— START OF Material for this task —
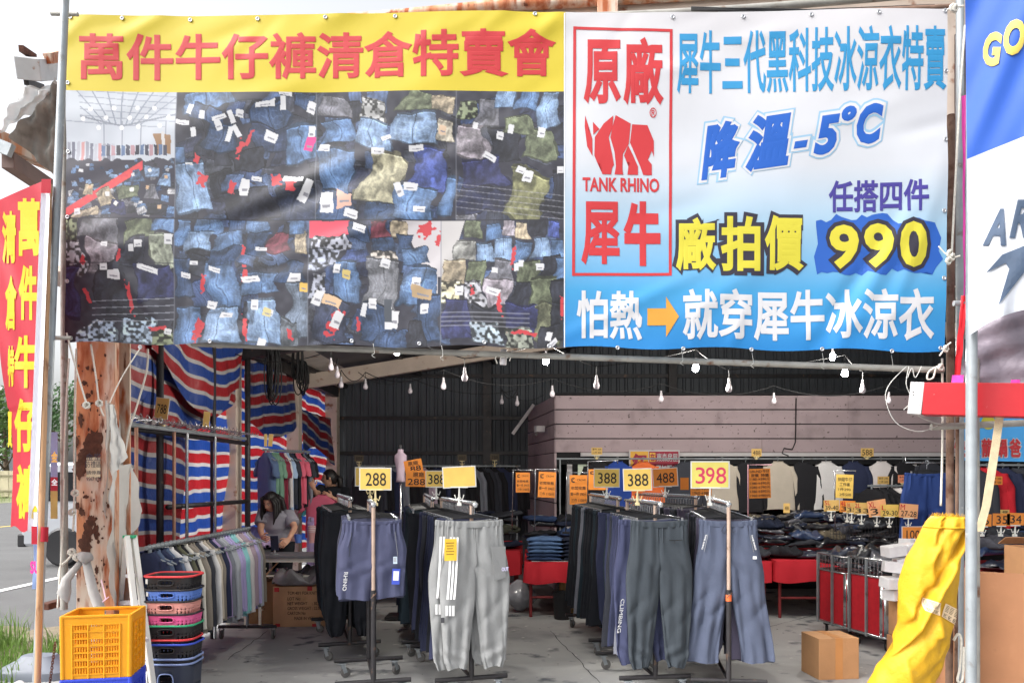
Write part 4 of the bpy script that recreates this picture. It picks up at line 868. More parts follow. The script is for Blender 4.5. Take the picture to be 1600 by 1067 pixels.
for s, bx in (('萬', (28, 310, 62, 400)), ('件', (29, 414, 58, 500)), ('牛', (22, 524, 57, 606)), ('仔', (22, 622, 58, 706)), ('褲', (25, 724, 58, 812)), ('清', (3, 330, 25, 412)), ('倉', (8, 430, 26, 516)), ('特', (12, 540, 22, 604)), ('賣', (12, 640, 19, 700))):
    write(mb, s, bx, ff, .04, cut=6)
mb.build('lettering', M_flagy, fl)
fp = thing('bamboo_pole', 'bamboo flag stake strapped beside the leaning galvanised pole', 'pole', P(58, 1140, 4.82))
a, b = P(56, 1175, 4.82), P(77, 288, 4.86); n = 26
mb = MB(); mb.tube([a.lerp(b, i / n) for i in range(n + 1)], [.017 + (.0025 if i % 3 == 0 else 0) for i in range(n + 1)], 12); mb.build('stake', M_wood, fp, smooth=True)
mb = MB(); mb.tube([P(69, 846, 4.825), P(70, 823, 4.83)], .021, 12); mb.build('red_tape', M_flag, fp, smooth=True, ang=50)

# a second small flag hanging out by the road
f2 = thing('feather_flag', 'small pale blue and pink flag hanging behind the bamboo stake', 'flag', P(56, 920, 6.3))
def f2p(a, b):
    y = 820 + 100 * b; x = 48 + 3 * math.sin(b * 4) + 16 * a + (4 * b if a < .3 else 0); return P(x, y, 6.3 + .1 * a + .02 * math.sin(9 * b))
MB().grid(f2p, 8, 24).build('cloth', mat('pale blue flag cloth', rgb(156, 184, 226), .7, 0, .15, 5, trl=.3), f2, smooth=True)
mb = MB(); write(mb, 'SU', (47, 876, 62, 896), lambda x, y, h: P(x, y, 6.26), .05); mb.grid(lambda a, b: P(60 + 2 * a, 835 + 60 * b, 6.26), 1, 2); mb.build('lettering', mat('magenta print', rgb(206, 50, 140), .7), f2)
MB().tube([P(64, 1000, 6.42), P(66, 800, 6.42)], .012, 8).build('flag_pole', M_oldpipe, f2, smooth=True)
f3 = thing('notice_banner', 'small sale banner with yellow base hanging between leaning pole and column', 'banner', P(84, 800, 7))
def f3p(a, b): return P(79 + 11 * a, 675 + 135 * b, 7 + .1 * a)
mb = MB(); mb.grid(lambda a, b: f3p(a, b * .52), 3, 8); mb.build('blue_cloth', mat('pale blue print', rgb(186, 204, 226), .7), f3)
mb = MB(); mb.grid(lambda a, b: f3p(a, .52 + b * .16), 3, 3); mb.build('red_cloth', mat('red print', rgb(214, 62, 70), .7), f3)
mb = MB(); mb.grid(lambda a, b: f3p(a, .68 + b * .32), 3, 5); mb.build('yellow_cloth', mat('yellow print', rgb(226, 206, 110), .7), f3)
mb = MB(); write(mb, '金', (80, 705, 90, 722), lambda x, y, h: P(x, y, 6.97), .03); mb.build('orange_lettering', M_orgp, f3)
mb = MB(); write(mb, '全', (80, 748, 90, 758), lambda x, y, h: P(x, y, 6.97), .03); mb.build('white_lettering', M_whp, f3)

# ------------------------------------------------------------------ blue and white banner at the far end of the frontage
def rY(x): return 4.55 - .34 * (x - 1516) / 184
b3 = thing('shop_banner', 'blue over white banner with yellow slanted letters and dark bolt emblem', 'banner', P(1560, 500, 4.5))
def r3p(x, y, off=0.): return P(x, y, rY(x) - off - .012 * math.sin(x * .06 + y * .02) - .006 * math.sin(y * .05 + x * .11) - (.02 * math.sin((x - 1516) * .16) * max(0, (y - 440) / 70) if y > 440 else 0))
def r3xl(y): return 1509 + (y + 60) * .012
def bnd(x): return 247 - (x - 1516) * .40
def r3g(yt, yb): 
    def fn(a, b):
        xx_ = 1511 + 189 * a; ya, yb_ = yt(xx_), yb(xx_); y = ya + (yb_ - ya) * b; return r3p(xx_ + (y - 250) * .012 * (1 - a), y)
    return fn
MB().grid(r3g(lambda x: -90, bnd), 30, 50).build('blue_field', mat('royal blue cloth', rgb(38, 82, 168), .6, 0, .06, 3, .12, 9), b3, smooth=True)
MB().grid(r3g(bnd, lambda x: 521 - (x - 1516) * .43 - 6 * math.sin((x - 1516) * .035)), 30, 50).build('white_field', mat('white cloth', rgb(182, 186, 194), .6, 0, .05, 3, .12, 9), b3, smooth=True)
rf = lambda x, y, h: r3p(x, y, .006 + .001 * h)
mb = MB(); write(mb, 'G', (1536, 50, 1566, 104), rf, .05, shear=.25, cut=5.5); write(mb, 'O', (1568, 30, 1602, 87), rf, .05, shear=.25, cut=5.5); mb.build('yellow_lettering', mat('pale yellow print', rgb(204, 180, 84), .6), b3)
M_bolt = mat('slate blue print', rgb(58, 74, 96), .6, 0, .2, 6)
mb = MB(); write(mb, 'A', (1535, 326, 1572, 384), rf, .04, shear=.35, cut=5.5); write(mb, 'R', (1577, 312, 1610, 372), rf, .04, shear=.35, cut=5.5)
bl_ = [(1540, 427), (1566, 398), (1603, 383), (1622, 379), (1596, 408), (1612, 411), (1560, 477), (1577, 420), (1571, 411)]
bm = bmesh.new(); bm.faces.new([bm.verts.new((x, y, 0)) for x, y in bl_]); bmesh.ops.triangulate(bm, faces=bm.faces[:]); bm.verts.index_update()
v, f = cutmesh([tuple(q.co) for q in bm.verts], [tuple(x.index for x in q.verts) for q in bm.faces], np.arange(1540, 1625, 8), np.arange(380, 480, 8)); bm.free()
mb.add([r3p(q[0], q[1], .007) for q in v], f); mb.build('dark_lettering', M_bolt, b3)

# red sheet beam, pink scraps, silver tarp, blue sign
rb = thing('red_sign_beam', 'red metal sign beam with scuffed white end on the pipes', 'beam', P(1520, 625, 5))
a, b = P(1444, 624, 4.93), P(1700, 628, 4.5); c = P(1422.5, 623, 4.97)
MB().beam(a, b, .17, .195).build('body', mat('red enamel', rgb(166, 22, 32), .4, 0, .10, 4, .12, 14, stain=[(rgb(226, 190, 186), .27, 14, .02)]), rb, bev=.004)
MB().beam(c, a, .172, .197).build('end_cap', mat('white enamel', rgb(180, 178, 178), .4, 0, .05, 6, stain=[(rgb(120, 110, 108), .27, 20, .03)]), rb, bev=.004)
mb = MB(); rnd = random.Random(2)
for k in range(9): q = P(1426 + rnd.uniform(0, 12), 603 + k * 4.6, 4.883); mb.lathe([(.003, 0), (.003, .003)], 6, q, Matrix.Rotation(R(90), 3, 'X'))
mb.build('rivet', M_black, rb)
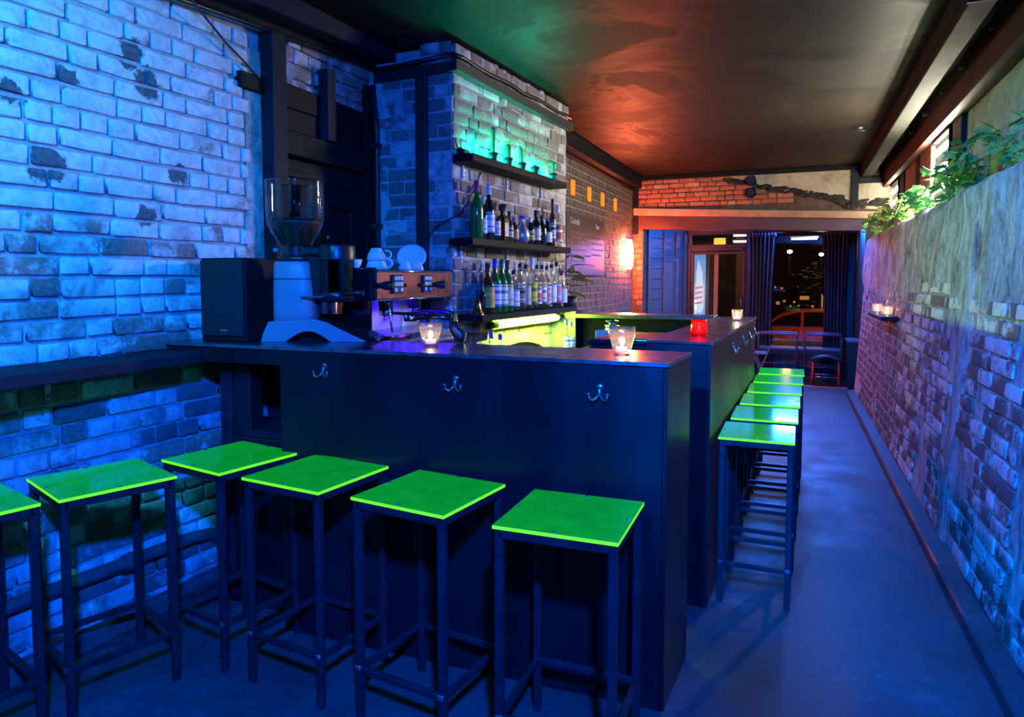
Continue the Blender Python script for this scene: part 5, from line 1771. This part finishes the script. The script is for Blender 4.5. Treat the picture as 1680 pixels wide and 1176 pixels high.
# lantern, and glowing tubes built in place of reflections in the shop glass
ln = thing('yellow_lantern', 'yellow drum lantern hanging outside above the door', 'lantern', (-1.33, 13.0, 1.985))
MB().lathe([(.001, .0), (.10, 0), (.105, .08), (.10, .16), (.06, .20), (.001, .205)], 20).build('shade', M['lantern'], ln)
MB().lathe([(.11, .155), (.08, .20), (.03, .24), (.001, .245)], 20).build('cap', M['shop_timber'], ln)
MB().tube([(0, 0, .24), (0, 0, .44)], .006, 6).build('chain', M['black_steel'], ln)
for k, (x, y, z, w, wds) in enumerate(((-.88, 12.0, 2.12, .26, 'upper white tube standing in for a reflection in the transom glass'), (-.88, 12.0, 2.02, .26, 'lower white tube standing in for a reflection in the transom glass'), (.07, 12.0, 2.045, .38, 'white tube standing in for a reflection high in the shop window'))):
    tb = thing('tube_reflection', wds, 'light', (x, y, z), 0, 'glass reflections built as white tubes')
    MB().tube([(-w / 2, 0, 0), (w / 2, 0, 0)], .014, 10).build('tube', M['reflected_tube'], tb)
    MB().span((-w / 2 - .02, -.02, .016), (w / 2 + .02, .02, .04)).build('batten', M['white_strip'], tb)
    for s_ in (-1, 1):
        MB().tube([(s_ * w * .4, .03 * k, .03), (s_ * w * .4, .03 * k, 2.42 - z)], .004, 6).build('hanger', M['black_steel'], tb)
l_ = lamp('low_wall_fill', 'POINT', (.3, 11.75, 1.9), 14, (1.0, .75, .45), .08)  # added warm fill to brighten the low wall, no fitting of its own
aw = tag(MB().span((-2.0, 11.4, 2.40), (1.2, 13.4, 2.46)).build('awning', M['shop_timber']), 'dark awning slab over the pavement outside', 'awning')

# parked car
car = thing('parked_car', 'orange hatchback parked in the street outside', 'car', (0.52, 24.0, -1.0))
side_ = [(-2.0, .25), (-2.05, .55), (-1.95, .80), (-1.62, .88), (-1.05, 1.28), (-.55, 1.43), (.3, 1.46), (1.1, 1.36), (1.75, .98), (2.0, .85), (2.05, .3)]
MB().extr(side_, 'y', -.8, .8).build('body', M['car_paint'], car, .05, 2)
MB().extr([(-1.45, .93), (-.98, 1.24), (-.52, 1.37), (-.42, 1.37), (-.42, .93)], 'y', -.815, -.79).build('side_window', M['car_glass'], car)
MB().extr([(-.34, .93), (-.34, 1.38), (.35, 1.39), (.9, 1.32), (1.05, .93)], 'y', -.815, -.79).build('side_window', M['car_glass'], car)
MB().extr([(-1.60, .92), (-1.08, 1.285), (-1.05, 1.305), (-1.62, .92)], 'y', -.66, .66).build('windscreen', M['car_glass'], car)
MB().span((-2.07, -.82, .62), (-1.72, -.6, .80)).build('lamp_cluster', M['tail'], car, .03)
for x in (-1.3, 1.3):
    wh = MB().lathe([(.001, -.1), (.30, -.1), (.33, -.06), (.33, .06), (.30, .1), (.001, .1)], 20, (x, -.72, .33), M=Matrix.Rotation(radians(90), 3, 'X')).build('wheel', M['black_plastic'], car)
    MB().lathe([(.001, .105), (.2, .105), (.2, .09)], 14, (x, -.72, .33), M=Matrix.Rotation(radians(90), 3, 'X')).build('hub_cap', M['chrome'], wh)
# street lamp, tree, houses
for x, y, zt, wds in ((-.35, 30, 2.55, 'left street lamp glowing over the road'), (.92, 34, 2.55, 'right street lamp glowing beside the tree')):
    sl = thing('street_lamp', wds, 'street lamp', (x, y, -1.02), 0, 'street lamps beyond the window')
    H_ = zt + 1.02
    MB().tube([(0, 0, 0), (0, 0, H_ - .2)], .05, 8).build('pole', M['matte_black'], sl)
    MB().lathe([(.001, H_ - .12), (.09, H_ - .08), (.10, H_), (.001, H_ + .04)], 12).build('head', M['street_head'], sl)
    l_ = lamp('street_lamp_light', 'POINT', (0, -1.2, H_ + .4), 120, (1.0, .5, .14), .15)
    l_.parent = sl
l_ = lamp('street_front_light', 'POINT', (2.6, 19.0, 3.0), 650, (1.0, .42, .10), .2)
tr_ = thing('street_tree', 'small dark street tree beyond the parked car', 'tree', (.75, 28.0, -1.02))
MB().tube([(0, 0, 0), (.02, 0, .9), (-.03, 0, 1.8), (0, 0, 2.4)], .07, 8, rad=[.09, .07, .06, .04]).build('trunk', M['bark'], tr_)
r9 = random.Random(6)
mb = MB()
for k in range(260):
    p_ = Vector((r9.gauss(0, .42), r9.gauss(0, .4), 2.35 + r9.gauss(0, .35)))
    a = r9.uniform(0, 6.28)
    q = r9.uniform(.08, .16)
    e1, e2 = Vector((cos(a), sin(a), r9.uniform(-.5, .5))) * q, Vector((-sin(a), cos(a), r9.uniform(-.5, .5))) * q
    mb.add([p_ - e1, p_ - e2 * .6, p_ + e1, p_ + e2 * .6], [(0, 1, 2, 3)])
mb.build('foliage', M['tree_leaf'], tr_)['kind'] = 'stuff'
def house(x0, x1, y, h, label, wins, seed):
    r = random.Random(seed)
    t_ = thing('town_house', label, 'building', ((x0 + x1) / 2, y, -1.05), 0, 'dark houses across the street')
    w = (x1 - x0) / 2
    MB().span((-w, 0, 0), (w, 3, h)).build('wall', M['night_wall'], t_)
    MB().extr([(-w - .2, h), (w + .2, h), (w * .6, h + 1.6), (-w * .6, h + 1.6)], 'y', -.2, 3).build('roof', M['black_steel'], t_)
    for (wx, wz, ww, wh_) in wins:
        f_ = MB().span((wx - ww / 2 - .05, -.06, wz - .05), (wx + ww / 2 + .05, 0, wz + wh_ + .05)).build('window_frame', M['bark'], t_)
        MB().span((wx - ww / 2, -.075, wz), (wx + ww / 2, -.06, wz + wh_)).build('pane', M['night_window'], f_)
house(-4.5, 4.5, 44, 5.5, 'dark house with small amber windows far across the street', [(-1.1, .95, .2, .18), (-.75, 1.1, .14, .12), (-.45, .8, .18, .14), (-.2, 1.05, .12, .12), (.05, .85, .1, .1), (.35, 1.25, .5, .22), (.8, .8, .12, .14), (1.3, .5, .1, 1.1), (1.5, .5, .07, 1.3), (1.72, .6, .1, 1.0), (1.95, .5, .06, 1.2)], 1)
house(-7.0, -1.6, 20, 4.6, 'nearer dark shop across the street seen through the door', [(-.3 + 2.0, 1.4, .35, 1.5), (1.0, 1.6, .22, 1.1), (.2, 1.2, .5, .4), (-1.5, 1.5, .6, 1.0)], 2)
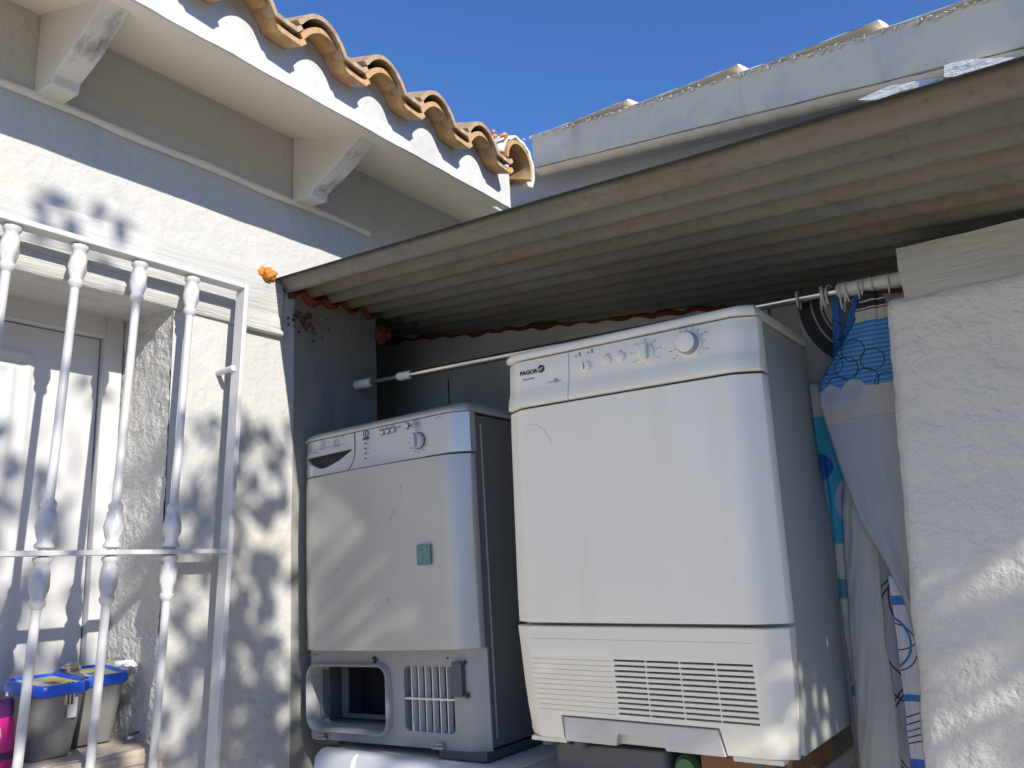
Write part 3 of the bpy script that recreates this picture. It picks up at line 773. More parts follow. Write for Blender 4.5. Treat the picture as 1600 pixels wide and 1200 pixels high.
— END OF Material for this task —
Task description: Nothing beyond the lines starting at the line containing "Continue the Blender" and ending at the line containing "pavement outside', 'awning')" is to be reproduced; reproduce those lines exactly, both ends included.

Expected answer:
Continue the Blender Python script for this scene: part 5, from line 1771. This part finishes the script. The script is for Blender 4.5. Treat the picture as 1680 pixels wide and 1176 pixels high.
# lantern, and glowing tubes built in place of reflections in the shop glass
ln = thing('yellow_lantern', 'yellow drum lantern hanging outside above the door', 'lantern', (-1.33, 13.0, 1.985))
MB().lathe([(.001, .0), (.10, 0), (.105, .08), (.10, .16), (.06, .20), (.001, .205)], 20).build('shade', M['lantern'], ln)
MB().lathe([(.11, .155), (.08, .20), (.03, .24), (.001, .245)], 20).build('cap', M['shop_timber'], ln)
MB().tube([(0, 0, .24), (0, 0, .44)], .006, 6).build('chain', M['black_steel'], ln)
for k, (x, y, z, w, wds) in enumerate(((-.88, 12.0, 2.12, .26, 'upper white tube standing in for a reflection in the transom glass'), (-.88, 12.0, 2.02, .26, 'lower white tube standing in for a reflection in the transom glass'), (.07, 12.0, 2.045, .38, 'white tube standing in for a reflection high in the shop window'))):
    tb = thing('tube_reflection', wds, 'light', (x, y, z), 0, 'glass reflections built as white tubes')
    MB().tube([(-w / 2, 0, 0), (w / 2, 0, 0)], .014, 10).build('tube', M['reflected_tube'], tb)
    MB().span((-w / 2 - .02, -.02, .016), (w / 2 + .02, .02, .04)).build('batten', M['white_strip'], tb)
    for s_ in (-1, 1):
        MB().tube([(s_ * w * .4, .03 * k, .03), (s_ * w * .4, .03 * k, 2.42 - z)], .004, 6).build('hanger', M['black_steel'], tb)
l_ = lamp('low_wall_fill', 'POINT', (.3, 11.75, 1.9), 14, (1.0, .75, .45), .08)  # added warm fill to brighten the low wall, no fitting of its own
aw = tag(MB().span((-2.0, 11.4, 2.40), (1.2, 13.4, 2.46)).build('awning', M['shop_timber']), 'dark awning slab over the pavement outside', 'awning')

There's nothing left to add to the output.